==== SOURCE DATA
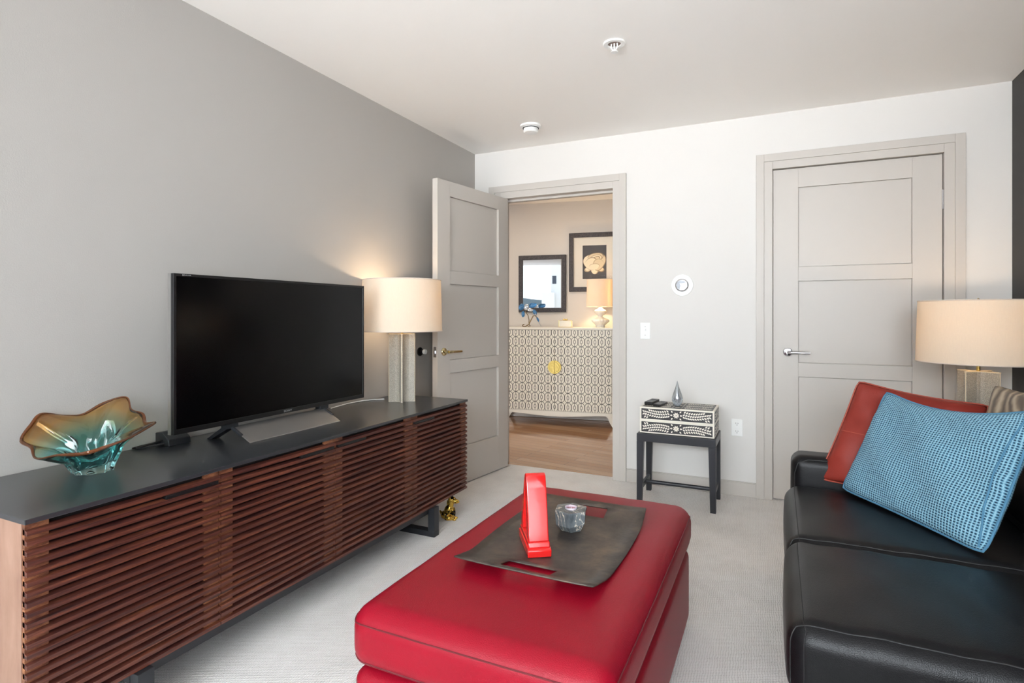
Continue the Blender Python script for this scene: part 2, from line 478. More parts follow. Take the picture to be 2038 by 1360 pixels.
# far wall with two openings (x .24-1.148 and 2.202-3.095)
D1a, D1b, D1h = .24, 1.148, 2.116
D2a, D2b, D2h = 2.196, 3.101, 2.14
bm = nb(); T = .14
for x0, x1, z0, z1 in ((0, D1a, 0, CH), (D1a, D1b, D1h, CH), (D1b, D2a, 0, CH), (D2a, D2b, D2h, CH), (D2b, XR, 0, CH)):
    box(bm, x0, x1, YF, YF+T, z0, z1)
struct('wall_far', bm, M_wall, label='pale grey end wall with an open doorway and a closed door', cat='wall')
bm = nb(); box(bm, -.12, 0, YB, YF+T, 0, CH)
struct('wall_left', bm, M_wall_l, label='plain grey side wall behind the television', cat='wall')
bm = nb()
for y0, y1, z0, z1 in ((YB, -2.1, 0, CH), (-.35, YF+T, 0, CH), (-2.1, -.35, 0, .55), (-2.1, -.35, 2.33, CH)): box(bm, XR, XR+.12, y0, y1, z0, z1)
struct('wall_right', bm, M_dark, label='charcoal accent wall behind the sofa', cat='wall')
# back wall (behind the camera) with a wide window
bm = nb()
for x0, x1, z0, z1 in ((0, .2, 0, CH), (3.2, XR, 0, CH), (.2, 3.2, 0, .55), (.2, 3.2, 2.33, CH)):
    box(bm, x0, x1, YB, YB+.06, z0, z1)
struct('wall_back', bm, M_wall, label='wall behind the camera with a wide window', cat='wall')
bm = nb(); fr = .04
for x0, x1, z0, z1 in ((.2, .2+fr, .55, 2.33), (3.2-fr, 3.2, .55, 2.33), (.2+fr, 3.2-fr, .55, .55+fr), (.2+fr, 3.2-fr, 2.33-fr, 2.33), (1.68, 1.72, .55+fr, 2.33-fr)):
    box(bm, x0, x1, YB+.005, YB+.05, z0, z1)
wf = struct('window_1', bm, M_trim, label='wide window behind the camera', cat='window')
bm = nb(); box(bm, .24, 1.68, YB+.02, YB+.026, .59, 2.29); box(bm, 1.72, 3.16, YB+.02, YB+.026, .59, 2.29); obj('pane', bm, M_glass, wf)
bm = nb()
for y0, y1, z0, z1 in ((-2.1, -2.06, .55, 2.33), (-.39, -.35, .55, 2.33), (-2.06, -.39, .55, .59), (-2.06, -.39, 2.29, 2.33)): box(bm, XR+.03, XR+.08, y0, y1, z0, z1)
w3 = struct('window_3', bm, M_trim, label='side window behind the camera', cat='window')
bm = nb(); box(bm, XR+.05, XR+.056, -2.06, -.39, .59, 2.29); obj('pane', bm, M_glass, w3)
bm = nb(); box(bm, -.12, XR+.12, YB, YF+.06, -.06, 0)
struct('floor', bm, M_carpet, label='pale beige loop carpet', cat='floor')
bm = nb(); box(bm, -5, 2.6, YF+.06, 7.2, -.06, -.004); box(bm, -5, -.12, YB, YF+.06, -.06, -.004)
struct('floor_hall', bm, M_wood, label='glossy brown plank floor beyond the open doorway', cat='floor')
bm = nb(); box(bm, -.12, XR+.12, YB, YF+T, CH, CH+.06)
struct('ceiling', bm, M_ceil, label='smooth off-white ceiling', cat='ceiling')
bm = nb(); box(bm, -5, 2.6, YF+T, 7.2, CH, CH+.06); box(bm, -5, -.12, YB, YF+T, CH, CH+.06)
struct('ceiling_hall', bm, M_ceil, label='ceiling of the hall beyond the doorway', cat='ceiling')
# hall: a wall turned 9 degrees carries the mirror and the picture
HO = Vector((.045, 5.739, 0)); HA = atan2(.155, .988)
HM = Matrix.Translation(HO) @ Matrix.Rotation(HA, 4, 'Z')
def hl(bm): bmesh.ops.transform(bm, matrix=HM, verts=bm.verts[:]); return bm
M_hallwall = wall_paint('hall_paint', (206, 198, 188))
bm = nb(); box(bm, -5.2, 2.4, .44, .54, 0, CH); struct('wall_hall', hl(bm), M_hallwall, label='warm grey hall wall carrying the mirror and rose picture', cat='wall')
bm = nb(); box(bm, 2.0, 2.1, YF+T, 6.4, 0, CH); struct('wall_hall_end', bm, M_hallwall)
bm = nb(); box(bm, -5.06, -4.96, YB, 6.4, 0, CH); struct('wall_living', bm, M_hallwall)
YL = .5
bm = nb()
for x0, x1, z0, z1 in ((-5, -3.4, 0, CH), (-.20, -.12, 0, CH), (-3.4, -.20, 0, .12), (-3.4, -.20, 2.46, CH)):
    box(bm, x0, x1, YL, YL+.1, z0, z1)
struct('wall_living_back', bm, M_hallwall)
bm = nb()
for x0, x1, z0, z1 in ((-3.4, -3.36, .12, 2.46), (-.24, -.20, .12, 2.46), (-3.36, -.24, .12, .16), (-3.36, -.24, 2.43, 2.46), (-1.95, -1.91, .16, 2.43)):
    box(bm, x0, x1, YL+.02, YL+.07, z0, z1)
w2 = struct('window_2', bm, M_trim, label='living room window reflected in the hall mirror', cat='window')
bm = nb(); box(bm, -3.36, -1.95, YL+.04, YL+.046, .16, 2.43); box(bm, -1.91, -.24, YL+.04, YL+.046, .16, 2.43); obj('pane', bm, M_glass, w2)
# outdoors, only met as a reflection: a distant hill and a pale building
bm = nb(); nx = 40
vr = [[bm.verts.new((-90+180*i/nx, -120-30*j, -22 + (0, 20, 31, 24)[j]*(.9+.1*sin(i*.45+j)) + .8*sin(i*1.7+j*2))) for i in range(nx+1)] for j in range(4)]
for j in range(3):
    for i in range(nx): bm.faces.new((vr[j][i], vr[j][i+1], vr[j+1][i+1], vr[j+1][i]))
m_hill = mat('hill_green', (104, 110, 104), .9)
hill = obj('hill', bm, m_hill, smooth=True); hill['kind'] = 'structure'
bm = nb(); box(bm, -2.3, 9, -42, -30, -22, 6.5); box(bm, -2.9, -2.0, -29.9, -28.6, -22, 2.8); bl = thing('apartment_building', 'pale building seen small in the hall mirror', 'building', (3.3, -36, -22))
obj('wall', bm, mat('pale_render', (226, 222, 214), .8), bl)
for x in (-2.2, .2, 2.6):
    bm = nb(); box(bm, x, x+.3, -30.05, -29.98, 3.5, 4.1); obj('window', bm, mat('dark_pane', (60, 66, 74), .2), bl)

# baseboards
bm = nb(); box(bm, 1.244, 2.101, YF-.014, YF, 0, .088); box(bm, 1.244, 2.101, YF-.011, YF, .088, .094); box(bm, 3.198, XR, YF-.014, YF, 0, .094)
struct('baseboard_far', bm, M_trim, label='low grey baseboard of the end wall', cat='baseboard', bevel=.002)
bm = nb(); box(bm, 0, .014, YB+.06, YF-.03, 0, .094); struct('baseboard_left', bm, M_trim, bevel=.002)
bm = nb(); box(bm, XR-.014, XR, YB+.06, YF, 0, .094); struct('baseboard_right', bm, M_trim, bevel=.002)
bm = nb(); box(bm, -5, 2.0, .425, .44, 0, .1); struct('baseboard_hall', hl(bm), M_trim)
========
WHAT IS NEEDED: Reproduce every line above as written, skipping pictures.

SOLUTION TO THE EXERCISE:
Continue the Blender Python script for this scene: part 2, from line 478. More parts follow. Take the picture to be 2038 by 1360 pixels.
# far wall with two openings (x .24-1.148 and 2.202-3.095)
D1a, D1b, D1h = .24, 1.148, 2.116
D2a, D2b, D2h = 2.196, 3.101, 2.14
bm = nb(); T = .14
for x0, x1, z0, z1 in ((0, D1a, 0, CH), (D1a, D1b, D1h, CH), (D1b, D2a, 0, CH), (D2a, D2b, D2h, CH), (D2b, XR, 0, CH)):
    box(bm, x0, x1, YF, YF+T, z0, z1)
struct('wall_far', bm, M_wall, label='pale grey end wall with an open doorway and a closed door', cat='wall')
bm = nb(); box(bm, -.12, 0, YB, YF+T, 0, CH)
struct('wall_left', bm, M_wall_l, label='plain grey side wall behind the television', cat='wall')
bm = nb()
for y0, y1, z0, z1 in ((YB, -2.1, 0, CH), (-.35, YF+T, 0, CH), (-2.1, -.35, 0, .55), (-2.1, -.35, 2.33, CH)): box(bm, XR, XR+.12, y0, y1, z0, z1)
struct('wall_right', bm, M_dark, label='charcoal accent wall behind the sofa', cat='wall')
# back wall (behind the camera) with a wide window
bm = nb()
for x0, x1, z0, z1 in ((0, .2, 0, CH), (3.2, XR, 0, CH), (.2, 3.2, 0, .55), (.2, 3.2, 2.33, CH)):
    box(bm, x0, x1, YB, YB+.06, z0, z1)
struct('wall_back', bm, M_wall, label='wall behind the camera with a wide window', cat='wall')
bm = nb(); fr = .04
for x0, x1, z0, z1 in ((.2, .2+fr, .55, 2.33), (3.2-fr, 3.2, .55, 2.33), (.2+fr, 3.2-fr, .55, .55+fr), (.2+fr, 3.2-fr, 2.33-fr, 2.33), (1.68, 1.72, .55+fr, 2.33-fr)):
    box(bm, x0, x1, YB+.005, YB+.05, z0, z1)
wf = struct('window_1', bm, M_trim, label='wide window behind the camera', cat='window')
bm = nb(); box(bm, .24, 1.68, YB+.02, YB+.026, .59, 2.29); box(bm, 1.72, 3.16, YB+.02, YB+.026, .59, 2.29); obj('pane', bm, M_glass, wf)
bm = nb()
for y0, y1, z0, z1 in ((-2.1, -2.06, .55, 2.33), (-.39, -.35, .55, 2.33), (-2.06, -.39, .55, .59), (-2.06, -.39, 2.29, 2.33)): box(bm, XR+.03, XR+.08, y0, y1, z0, z1)
w3 = struct('window_3', bm, M_trim, label='side window behind the camera', cat='window')
bm = nb(); box(bm, XR+.05, XR+.056, -2.06, -.39, .59, 2.29); obj('pane', bm, M_glass, w3)
bm = nb(); box(bm, -.12, XR+.12, YB, YF+.06, -.06, 0)
struct('floor', bm, M_carpet, label='pale beige loop carpet', cat='floor')
bm = nb(); box(bm, -5, 2.6, YF+.06, 7.2, -.06, -.004); box(bm, -5, -.12, YB, YF+.06, -.06, -.004)
struct('floor_hall', bm, M_wood, label='glossy brown plank floor beyond the open doorway', cat='floor')
bm = nb(); box(bm, -.12, XR+.12, YB, YF+T, CH, CH+.06)
struct('ceiling', bm, M_ceil, label='smooth off-white ceiling', cat='ceiling')
bm = nb(); box(bm, -5, 2.6, YF+T, 7.2, CH, CH+.06); box(bm, -5, -.12, YB, YF+T, CH, CH+.06)
struct('ceiling_hall', bm, M_ceil, label='ceiling of the hall beyond the doorway', cat='ceiling')
# hall: a wall turned 9 degrees carries the mirror and the picture
HO = Vector((.045, 5.739, 0)); HA = atan2(.155, .988)
HM = Matrix.Translation(HO) @ Matrix.Rotation(HA, 4, 'Z')
def hl(bm): bmesh.ops.transform(bm, matrix=HM, verts=bm.verts[:]); return bm
M_hallwall = wall_paint('hall_paint', (206, 198, 188))
bm = nb(); box(bm, -5.2, 2.4, .44, .54, 0, CH); struct('wall_hall', hl(bm), M_hallwall, label='warm grey hall wall carrying the mirror and rose picture', cat='wall')
bm = nb(); box(bm, 2.0, 2.1, YF+T, 6.4, 0, CH); struct('wall_hall_end', bm, M_hallwall)
bm = nb(); box(bm, -5.06, -4.96, YB, 6.4, 0, CH); struct('wall_living', bm, M_hallwall)
YL = .5
bm = nb()
for x0, x1, z0, z1 in ((-5, -3.4, 0, CH), (-.20, -.12, 0, CH), (-3.4, -.20, 0, .12), (-3.4, -.20, 2.46, CH)):
    box(bm, x0, x1, YL, YL+.1, z0, z1)
struct('wall_living_back', bm, M_hallwall)
bm = nb()
for x0, x1, z0, z1 in ((-3.4, -3.36, .12, 2.46), (-.24, -.20, .12, 2.46), (-3.36, -.24, .12, .16), (-3.36, -.24, 2.43, 2.46), (-1.95, -1.91, .16, 2.43)):
    box(bm, x0, x1, YL+.02, YL+.07, z0, z1)
w2 = struct('window_2', bm, M_trim, label='living room window reflected in the hall mirror', cat='window')
bm = nb(); box(bm, -3.36, -1.95, YL+.04, YL+.046, .16, 2.43); box(bm, -1.91, -.24, YL+.04, YL+.046, .16, 2.43); obj('pane', bm, M_glass, w2)
# outdoors, only met as a reflection: a distant hill and a pale building
bm = nb(); nx = 40
vr = [[bm.verts.new((-90+180*i/nx, -120-30*j, -22 + (0, 20, 31, 24)[j]*(.9+.1*sin(i*.45+j)) + .8*sin(i*1.7+j*2))) for i in range(nx+1)] for j in range(4)]
for j in range(3):
    for i in range(nx): bm.faces.new((vr[j][i], vr[j][i+1], vr[j+1][i+1], vr[j+1][i]))
m_hill = mat('hill_green', (104, 110, 104), .9)
hill = obj('hill', bm, m_hill, smooth=True); hill['kind'] = 'structure'
bm = nb(); box(bm, -2.3, 9, -42, -30, -22, 6.5); box(bm, -2.9, -2.0, -29.9, -28.6, -22, 2.8); bl = thing('apartment_building', 'pale building seen small in the hall mirror', 'building', (3.3, -36, -22))
obj('wall', bm, mat('pale_render', (226, 222, 214), .8), bl)
for x in (-2.2, .2, 2.6):
    bm = nb(); box(bm, x, x+.3, -30.05, -29.98, 3.5, 4.1); obj('window', bm, mat('dark_pane', (60, 66, 74), .2), bl)

# baseboards
bm = nb(); box(bm, 1.244, 2.101, YF-.014, YF, 0, .088); box(bm, 1.244, 2.101, YF-.011, YF, .088, .094); box(bm, 3.198, XR, YF-.014, YF, 0, .094)
struct('baseboard_far', bm, M_trim, label='low grey baseboard of the end wall', cat='baseboard', bevel=.002)
bm = nb(); box(bm, 0, .014, YB+.06, YF-.03, 0, .094); struct('baseboard_left', bm, M_trim, bevel=.002)
bm = nb(); box(bm, XR-.014, XR, YB+.06, YF, 0, .094); struct('baseboard_right', bm, M_trim, bevel=.002)
bm = nb(); box(bm, -5, 2.0, .425, .44, 0, .1); struct('baseboard_hall', hl(bm), M_trim)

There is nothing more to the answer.